During 1986 to 1991, Churchill Films produced The Mouse and the Motorcycle, Runaway Ralph, and Ralph S. Mouse for ABC television. The shows featured stop-motion
characters combined with live action, based on the books of Beverly Cleary.
John Clark Matthews was animation director, with Justin Kohn, Joel Fletcher,
and Gail Van Der Merwe providing character animation.
From 1986 to 2000, over 150 five-minute episodes of Pingu, a Swiss children's comedy were
produced by Trickfilmstudio. In the 1990s Trey Parker and Matt Stone made two
shorts and the pilot of South Park
almost entirely out of construction paper.
In 1999, Tsuneo Gōda directed an official 30-second sketch
of the character Domo. With the shorts animated by stop-motion studio dwarf is
still currently produced in Japan and has then received universal critical
acclaim from fans and critics. Gōda also directed the stop-motion movie series Komaneko in 2004.
In 2003, the pilot film for the series Curucuru and Friends, produced by Korean studio Ffango Entertoyment
is greenlighted into a children's animated series in 2004 after an approval
with the Gyeonggi Digital Contents Agency. It was aired in KBS1 on November 24,
2006 and won the 13th Korean Animation Awards in 2007 for Best Animation.
Ffango Entertoyment also worked with Frontier Works in Japan to produce the 2010
film remake of Cheburashka.
Since 2005, Robot
Chicken has mostly utilized stop-motion animation, using custom made action
figures and other toys as principal characters.

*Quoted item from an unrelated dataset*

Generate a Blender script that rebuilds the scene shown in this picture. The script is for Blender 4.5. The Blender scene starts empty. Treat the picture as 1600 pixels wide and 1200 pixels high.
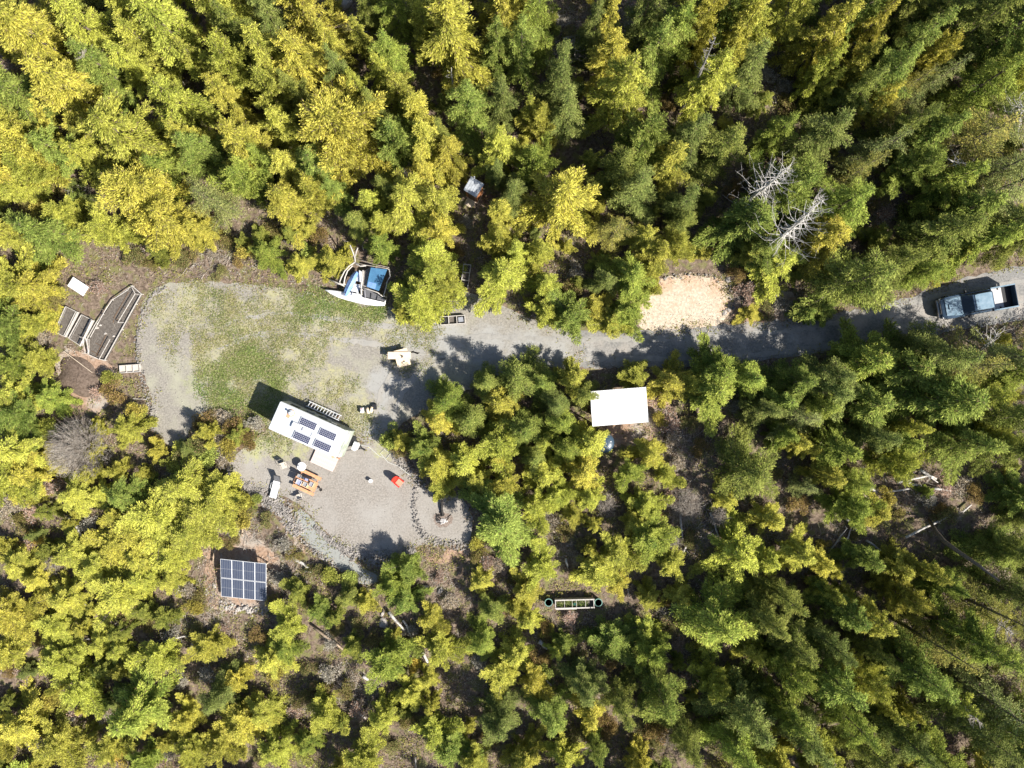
import bpy, bmesh, math, random
import numpy as np
from mathutils import Vector, Matrix, Euler
random.seed(7); RNG = np.random.default_rng(7)
S = bpy.context.scene
COL = S.collection
# ------------------------------------------------------------------ camera, light, exposure
CAMH = 60.0; PXM = 18.5            # camera height; photo pixels per metre on the ground
cam_d = bpy.data.cameras.new('camera'); cam = bpy.data.objects.new('camera', cam_d); COL.objects.link(cam)
cam.location = (0, 0, CAMH); cam.rotation_euler = (0, 0, 0)
cam_d.sensor_width = 36; cam_d.lens = 18 * (CAMH * PXM) / 800; cam_d.clip_end = 2000; cam_d.clip_start = 0.5
S.camera = cam
SUN_EL = math.radians(41.5); SD = Vector((0.862, -0.507, 0)).normalized()
sun_dir = Vector((SD.x * math.cos(SUN_EL), SD.y * math.cos(SUN_EL), math.sin(SUN_EL)))
w = bpy.data.worlds.new('World'); S.world = w; w.use_nodes = True
nt = w.node_tree; bg = nt.nodes['Background']
sky = nt.nodes.new('ShaderNodeTexSky'); sky.sky_type = 'NISHITA'; sky.sun_disc = False
sky.sun_elevation = SUN_EL; sky.sun_rotation = math.atan2(SD.x, SD.y); sky.altitude = 100
nt.links.new(sky.outputs[0], bg.inputs[0]); bg.inputs[1].default_value = 0.072
sl = bpy.data.lights.new('sun', 'SUN'); so = bpy.data.objects.new('sun', sl); COL.objects.link(so)
sl.energy = 5.0; sl.angle = math.radians(0.5); sl.color = (1, 0.95, 0.86)
so.rotation_euler = (-sun_dir).to_track_quat('-Z', 'Y').to_euler(); so.location = sun_dir * 80
S.view_settings.view_transform = 'Standard'; S.view_settings.look = 'None'
S.view_settings.exposure = 1.0; S.view_settings.gamma = 1; S.view_settings.use_curve_mapping = False
S.cycles.max_bounces = 5; S.cycles.diffuse_bounces = 2; S.cycles.glossy_bounces = 2; S.cycles.transmission_bounces = 3; S.cycles.caustics_reflective = False; S.cycles.caustics_refractive = False

def W(px, py, h=0.0):
    k = (CAMH - h) / CAMH / PXM
    return ((px - 800) * k, (600 - py) * k)

# ------------------------------------------------------------------ materials
def rgb(c): return (c[0], c[1], c[2], 1)
def mat(name, c, rough=0.8, metal=0.0, c2=None, scale=6.0, detail=6, bump=0.0, bscale=None, spec=0.4, thresh=(0.35, 0.65), c3=None, s3=1.0, t3=(0.5, 0.7)):
    m = bpy.data.materials.new(name); m.use_nodes = True; n = m.node_tree.nodes; L = m.node_tree.links
    b = n['Principled BSDF']; b.inputs['Roughness'].default_value = rough; b.inputs['Metallic'].default_value = metal
    b.inputs['Specular IOR Level'].default_value = spec
    tc = n.new('ShaderNodeTexCoord')
    if c2 is None: c2 = tuple(x * 0.8 for x in c)
    no = n.new('ShaderNodeTexNoise'); no.inputs['Scale'].default_value = scale; no.inputs['Detail'].default_value = detail; no.inputs['Roughness'].default_value = 0.65
    L.new(tc.outputs['Object'], no.inputs['Vector'])
    r = n.new('ShaderNodeValToRGB'); r.color_ramp.elements[0].position = thresh[0]; r.color_ramp.elements[1].position = thresh[1]
    r.color_ramp.elements[0].color = rgb(c2); r.color_ramp.elements[1].color = rgb(c)
    L.new(no.outputs['Fac'], r.inputs[0]); out = r.outputs[0]
    if c3 is not None:
        n3 = n.new('ShaderNodeTexNoise'); n3.inputs['Scale'].default_value = s3; n3.inputs['Detail'].default_value = 5
        mp = n.new('ShaderNodeMapping'); mp.inputs['Location'].default_value = (13, 7, 3); L.new(tc.outputs['Object'], mp.inputs[0]); L.new(mp.outputs[0], n3.inputs['Vector'])
        r3 = n.new('ShaderNodeMapRange'); r3.inputs[1].default_value = t3[0]; r3.inputs[2].default_value = t3[1]; L.new(n3.outputs['Fac'], r3.inputs[0])
        mx = n.new('ShaderNodeMixRGB'); mx.inputs[2].default_value = rgb(c3); L.new(r3.outputs[0], mx.inputs[0]); L.new(out, mx.inputs[1]); out = mx.outputs[0]
    L.new(out, b.inputs['Base Color'])
    if bump > 0:
        nb = n.new('ShaderNodeTexNoise'); nb.inputs['Scale'].default_value = bscale or scale * 2; nb.inputs['Detail'].default_value = 4
        L.new(tc.outputs['Object'], nb.inputs['Vector'])
        bp = n.new('ShaderNodeBump'); bp.inputs['Strength'].default_value = bump; bp.inputs['Distance'].default_value = 0.05
        L.new(nb.outputs['Fac'], bp.inputs['Height']); L.new(bp.outputs[0], b.inputs['Normal'])
    return m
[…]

Since 2009, Laika, the stop-motion successor to Will Vinton
Studios, has released five feature films, which have collectively grossed over
$400 million.
Stop motion in other
media
Many young people begin their experiments in movie making
with stop motion, thanks to the ease of modern stop-motion software and online
video publishing. Many new stop-motion
shorts use clay animation into a new form.

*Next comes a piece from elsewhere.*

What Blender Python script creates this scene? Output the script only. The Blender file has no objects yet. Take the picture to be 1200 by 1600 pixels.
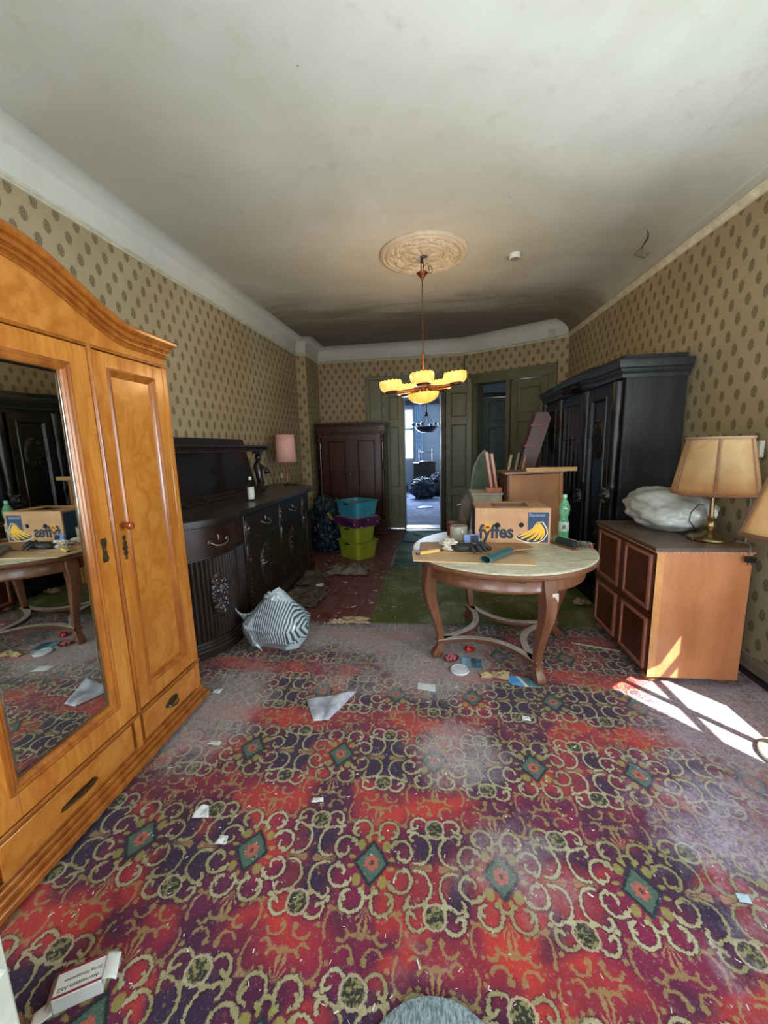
import bpy, math, random
from mathutils import Vector, Matrix, noise
R = math.radians
PI = math.pi
sc = bpy.context.scene
C = sc.collection

# ------------------------------------------------------------------ camera
cam_d = bpy.data.cameras.new('camera'); cam = bpy.data.objects.new('camera', cam_d); C.objects.link(cam)
PITCH, YAW, ROLL = R(9.37), R(-7.15), R(-1.54)
_f = Vector((math.sin(YAW)*math.cos(PITCH), math.cos(YAW)*math.cos(PITCH), -math.sin(PITCH)))
_r = Vector((math.cos(YAW), -math.sin(YAW), 0)); _u = _r.cross(_f)
_rr = math.cos(ROLL)*_r + math.sin(ROLL)*_u; _uu = -math.sin(ROLL)*_r + math.cos(ROLL)*_u
m = Matrix((_rr, _uu, -_f)).transposed().to_4x4(); m.translation = Vector((0, 0, 1.6))
cam.matrix_world = m
cam_d.sensor_fit = 'VERTICAL'; cam_d.sensor_height = 36; cam_d.lens = 615/1600*36
cam_d.clip_start = .02; cam_d.clip_end = 100
sc.camera = cam

# ------------------------------------------------------------------ world, sun, window and added fill light
w = bpy.data.worlds.new('world'); sc.world = w; w.use_nodes = True
bg = w.node_tree.nodes['Background']; bg.inputs[0].default_value = (.62, .78, 1, 1); bg.inputs[1].default_value = 2.5
def light(name, kind, loc, direction, energy, color, **k):
    d = bpy.data.lights.new(name, kind); d.energy = energy; d.color = color
    for a, b in k.items(): setattr(d, a, b)
    o = bpy.data.objects.new(name, d); C.objects.link(o); o.location = loc
    o.rotation_euler = Vector(direction).to_track_quat('-Z', 'Y').to_euler()
    return o
SUN_DIR = Vector((-.63, .777, -1.0)).normalized()
light('sun', 'SUN', (6, -6, 8), SUN_DIR, 22, (1, .95, .86), angle=R(.5))
# lights added for assumed windows: before the solid front wall, at the right-wall opening
light('assumed_window_fill_back', 'AREA', (-.95, -.82, 1.85), (0, 1, .22), 90, (.86, .93, 1), shape='RECTANGLE', size=1.1, size_y=2.0)
light('assumed_window_fill_back_right', 'AREA', (1.15, -.82, 1.85), (0, 1, .22), 90, (.86, .93, 1), shape='RECTANGLE', size=1.1, size_y=2.0)
light('assumed_window_fill_side', 'AREA', (2.20, 1.32, 1.45), (-1, .1, .55), 105, (.78, .90, 1), shape='RECTANGLE', size=.75, size_y=1.2)
light('far_room_daylight', 'AREA', (-.75, 13.4, 1.9), (.1, -1, -.15), 260, (.62, .78, 1), shape='RECTANGLE', size=.9, size_y=1.6)
light('added_hall_fill', 'AREA', (1.9, 9.9, 2.2), (-.35, -1, -.2), 9, (.72, .86, 1), shape='RECTANGLE', size=.9, size_y=1.2)  # fill light added in the hall, which has no window

sc.view_settings.view_transform = 'Standard'; sc.view_settings.look = 'None'
sc.view_settings.exposure = 0.2; sc.view_settings.gamma = 1; sc.view_settings.use_curve_mapping = False
sc.cycles.max_bounces = 10; sc.cycles.diffuse_bounces = 5; sc.cycles.glossy_bounces = 5; sc.cycles.transmission_bounces = 8; sc.cycles.transparent_max_bounces = 10
sc.cycles.sample_clamp_indirect = 6

# ------------------------------------------------------------------ node helpers
def lin(c):
    if isinstance(c, str): c = tuple(int(c[i:i+2], 16) for i in (0, 2, 4))
    return tuple(((v/255)/12.92 if v/255 <= .04045 else (((v/255)+.055)/1.055)**2.4) for v in c[:3]) + (1,)
class NT:
    def __init__(s, name):
        s.mat = bpy.data.materials.new(name); s.mat.use_nodes = True; s.t = s.mat.node_tree
        s.b = s.t.nodes['Principled BSDF']; s.l = s.t.links
    def n(s, typ, **k):
        o = s.t.nodes.new(typ)
        for a, b in k.items(): setattr(o, a, b)
        return o
    def put(s, inp, v):
        if isinstance(v, X): s.l.new(v.s, inp)
        elif isinstance(v, bpy.types.NodeSocket): s.l.new(v, inp)
        elif v is not None: inp.default_value = v
    def math(s, op, a, b=None, c=None):
        o = s.n('ShaderNodeMath', operation=op)
        s.put(o.inputs[0], a); s.put(o.inputs[1], b); s.put(o.inputs[2], c)
        return X(s, o.outputs[0])
    def vec(s, x, y, z=0.0):
        o = s.n('ShaderNodeCombineXYZ'); s.put(o.inputs[0], x); s.put(o.inputs[1], y); s.put(o.inputs[2], z); return X(s, o.outputs[0])
    def coord(s, which='Object'):
        return X(s, s.n('ShaderNodeTexCoord').outputs[which])
    def sep(s, v):
        o = s.n('ShaderNodeSeparateXYZ'); s.put(o.inputs[0], v); return [X(s, q) for q in o.outputs]
    def mapping(s, v, scale=(1, 1, 1), loc=(0, 0, 0), rot=(0, 0, 0)):
        o = s.n('ShaderNodeMapping'); s.put(o.inputs[0], v); o.inputs[1].default_value = loc; o.inputs[2].default_value = rot; o.inputs[3].default_value = scale
        return X(s, o.outputs[0])
    def noise(s, v, scale, detail=3, rough=.5, dist=0, col=False):
        o = s.n('ShaderNodeTexNoise'); s.put(o.inputs['Vector'], v); o.inputs['Scale'].default_value = scale
        o.inputs['Detail'].default_value = detail; o.inputs['Roughness'].default_value = rough; o.inputs['Distortion'].default_value = dist
        return X(s, o.outputs[1 if col else 0])
    def voro(s, v, scale, feature='F1', out=0, rand=1):
        o = s.n('ShaderNodeTexVoronoi', feature=feature); s.put(o.inputs['Vector'], v); o.inputs['Scale'].default_value = scale; o.inputs['Randomness'].default_value = rand
        return X(s, o.outputs[out])
    def ss(s, v, a, b, lo=0.0, hi=1.0):
        o = s.n('ShaderNodeMapRange', interpolation_type='SMOOTHSTEP'); s.put(o.inputs[0], v)
        o.inputs[1].default_value = a; o.inputs[2].default_value = b; o.inputs[3].default_value = lo; o.inputs[4].default_value = hi
        return X(s, o.outputs[0])
    def mix(s, f, a, b, blend='MIX'):
        o = s.n('ShaderNodeMix', data_type='RGBA', blend_type=blend)
        s.put(o.inputs[0], f); s.put(o.inputs[6], a); s.put(o.inputs[7], b); return X(s, o.outputs[2])
    def vm(s, op, a, b=None):
        o = s.n('ShaderNodeVectorMath', operation=op); s.put(o.inputs[0], a); s.put(o.inputs[1], b)
        return X(s, o.outputs['Value' if op in ('DISTANCE', 'LENGTH', 'DOT_PRODUCT') else 'Vector'])
    def bump(s, h, strength=.3, dist=.01):
        o = s.n('ShaderNodeBump'); s.put(o.inputs['Height'], h); o.inputs['Strength'].default_value = strength; o.inputs['Distance'].default_value = dist
        s.l.new(o.outputs[0], s.b.inputs['Normal'])
    def set(s, **k):
        for a, v in k.items():
            nm = {'color': 'Base Color', 'rough': 'Roughness', 'metal': 'Metallic', 'alpha': 'Alpha', 'trans': 'Transmission Weight', 'ior': 'IOR',
                  'emc': 'Emission Color', 'ems': 'Emission Strength', 'coat': 'Coat Weight', 'sheen': 'Sheen Weight', 'spec': 'Specular IOR Level', 'sss': 'Subsurface Weight'}[a]
            s.put(s.b.inputs[nm], v)
        return s
class X:
    def __init__(s, nt, so): s.nt = nt; s.s = so
    def __add__(a, b): return a.nt.math('ADD', a, b)
    __radd__ = __add__
    def __sub__(a, b): return a.nt.math('SUBTRACT', a, b)
    def __rsub__(a, b): return a.nt.math('SUBTRACT', b, a)
    def __mul__(a, b): return a.nt.math('MULTIPLY', a, b)
    __rmul__ = __mul__
    def __truediv__(a, b): return a.nt.math('DIVIDE', a, b)
    def abs(a): return a.nt.math('ABSOLUTE', a)
    def lt(a, b): return a.nt.math('LESS_THAN', a, b)
    def gt(a, b): return a.nt.math('GREATER_THAN', a, b)
    def max(a, b): return a.nt.math('MAXIMUM', a, b)
    def min(a, b): return a.nt.math('MINIMUM', a, b)
    def ping(a, b): return a.nt.math('PINGPONG', a, b)

MATS = {}
def plain(name, col, rough=.6, metal=0, var=.12, scale=9, bump=.15, bscale=60, **k):
    """a procedural paint / plastic / metal: base colour with a soft mottling and fine relief"""
    if name in MATS: return MATS[name]
    t = NT(name); co = t.coord(); c = lin(col)
    nz = t.noise(co, scale, 4, .6)
    c2 = tuple(v*(1-var*1.6) for v in c[:3])+(1,); c3 = tuple(min(1, v*(1+var*1.2)+.002) for v in c[:3])+(1,)
    t.set(color=t.mix(t.ss(nz, .3, .7), c2, c3), rough=rough, metal=metal)
    if bump: t.bump(t.noise(co, bscale, 3, .6), bump, .004)
    if k: t.set(**k)
    MATS[name] = t.mat; return t.mat
def wood(name, ca, cb, axis=2, scale=3.0, rough=.4, stretch=9, coat=0, dust=None, dustamt=.0, fine=.5, figure=0.0):
    if name in MATS: return MATS[name]
    t = NT(name); co = t.coord()
    s3 = [stretch, stretch, stretch]; s3[axis] = 1
    mp = t.mapping(co, scale=tuple(s3))
    wob = t.noise(t.mapping(co, scale=(1.7, 1.7, 1.7)), 2.0, 2, .5, 0, True)
    mp2 = t.vm('ADD', mp, t.vm('MULTIPLY', wob, (figure*4+.6, figure*4+.6, figure*4+.6)))
    g = t.noise(mp2, scale, 6, .62, .3+figure)
    f = t.noise(t.mapping(co, scale=tuple(v*3 if v > 1 else 1.5 for v in s3)), scale*4, 3, .7)
    col = t.mix(t.ss(g, .3, .7), lin(ca), lin(cb))
    col = t.mix(t.ss(f, .45, .75)*fine, col, tuple(v*.55 for v in lin(ca)[:3])+(1,))
    big = t.noise(co, 2.3, 2, .5)
    col = t.mix(t.ss(big, .35, .7)*.25, col, tuple(v*.6 for v in lin(ca)[:3])+(1,))
    if dust:
        dn = t.noise(co, 7, 5, .7)
        nrm = t.sep(X(t, t.n('ShaderNodeNewGeometry').outputs['Normal']))[2]
        col = t.mix(t.ss(nrm, .5, .95)*t.ss(dn, .25, .7)*dustamt, col, lin(dust))
    t.set(color=col, rough=rough, coat=coat)
    t.b.inputs['Coat Roughness'].default_value = .15
    t.bump(f, .12, .002)
    MATS[name] = t.mat; return t.mat

# ------------------------------------------------------------------ materials of the setting
def wallpaper():
    t = NT('wallpaper_tan_motif'); u, v, _ = t.sep(t.coord('UV'))
    wob = t.noise(t.coord('UV'), 75, 3, .75, 0, True); wx, wy, _z = t.sep(wob)
    uu = u + (wx-.5)*.030; vv = v + (wy-.5)*.030
    a, b = .074, .107
    x = uu.ping(a); y = vv.ping(b)
    flip = (x/a + y/b).gt(1.0)
    x2 = x + flip*(a - x*2.0); y2 = y + flip*(b - y*2.0)
    ex = x2/.0265; ey = y2/.0435
    d = t.math('SQRT', ex*ex + ey*ey)
    m = t.ss(d, .82, 1.1, 1.0, 0.0)
    mot = t.noise(t.coord('UV'), 130, 2, .6)
    m = m * t.ss(mot, .38, .54, .30, 1.0)
    big = t.noise(t.coord('UV'), .9, 4, .55)
    base = t.mix(t.ss(big, .35, .7), lin('9b8b6a'), lin('a99a7a'))
    stain = t.noise(t.coord('UV'), 3.1, 5, .65)
    base = t.mix(t.ss(stain, .52, .8)*.35, base, lin('8a7552'))
    col = t.mix(m*.85, base, lin('584b33'))
    t.set(color=col, rough=.75, spec=.25)
    t.bump(t.noise(t.coord('UV'), 30, 4, .6), .15, .004)
    return t.mat
def plaster(name, ca, cb, cc, bs=.25, sc_=1.2, stain_falloff=False):
    t = NT(name); co = t.coord()
    n1 = t.noise(co, sc_*.7, 4, .55, .4); n2 = t.noise(co, 7, 5, .6); n3 = t.noise(co, 60, 3, .6)
    col = t.mix(t.ss(n1, .35, .68), lin(ca), lin(cb)); col = t.mix(t.ss(n2, .55, .8)*.4, col, lin(cc))
    if stain_falloff:   # streaky tobacco-brown sooty stain, plus light falloff painted over the far end
        px, py, _ = t.sep(co); st = t.noise(t.mapping(co, scale=(.5, 2.2, 1)), 1.6, 5, .6, .5)
        col = t.mix(t.ss(py + (st-.5)*2.4 + px.abs()*.10, 4.9, 6.6)*.72, col, lin('63533d'))
        col = t.mix(t.ss((px-2.15).abs() + (st-.5)*.9, .75, .15)*t.ss(py, 2.6, 4.6)*.35, col, lin('7a6748'))
    sp = t.voro(co, 3.2, 'F1', 0); col = t.mix(t.ss(sp, .012, .03, 1, 0)*.5, col, lin('4a4136'))
    t.set(color=col, rough=.85, spec=.2); t.bump(n2*.7+n3*.3, bs, .01); return t.mat
M_WALL = wallpaper()
M_CEIL = plaster('ceiling_stained_plaster', 'b7b6a6', 'c6c6ba', 'a59f8b', stain_falloff=True)
M_COVE = plaster('cove_plaster', 'b9bab0', 'c4c5bb', 'a9a99d', .2)
M_TRIM = plain('trim_cream_paint', 'c9bd9f', .5)
M_GREEN = plain('door_olive_paint', '74775a', .42, var=.1, scale=3)
M_GREEND = plain('door_dark_olive_paint', '62634a', .42, var=.1, scale=3)
M_DARKJ = plain('dark_brown_jamb_paint', '2c2219', .5)
M_BASE = wood('baseboard_grey_brown', '6a5b4a', '7d6f5c', 1, rough=.5, dust='9a9186', dustamt=.7)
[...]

Singer-songwriter Oren Lavie's music video for the song Her Morning Elegance was posted on
YouTube on January 19, 2009. The video, directed by Lavie and Yuval and Merav
Nathan, uses stop motion and has achieved great success with over 25.4 million
views, also earning a 2010 Grammy Award nomination for "Best Short Form Music Video".
Stop motion has occasionally been used to create the
characters for computer games, as an alternative to CGI. The Virgin Interactive
Entertainment Mythos game Magic and
Mayhem (1998) featured creatures built by stop-motion specialist Alan
Friswell, who made the miniature figures from modelling clay and latex rubber,
over armatures of wire and ball-and-socket joints. The models were then
animated one frame at a time, and incorporated into the CGI elements of the
game through digital photography. "ClayFighter"
for the Super NES and The Neverhood
for the PC are other examples.
Scientists at IBM used a scanning tunneling microscope to
single out and move individual atoms which were used to make characters in A Boy and His Atom. This was the tiniest
scale stop-motion video made at that time.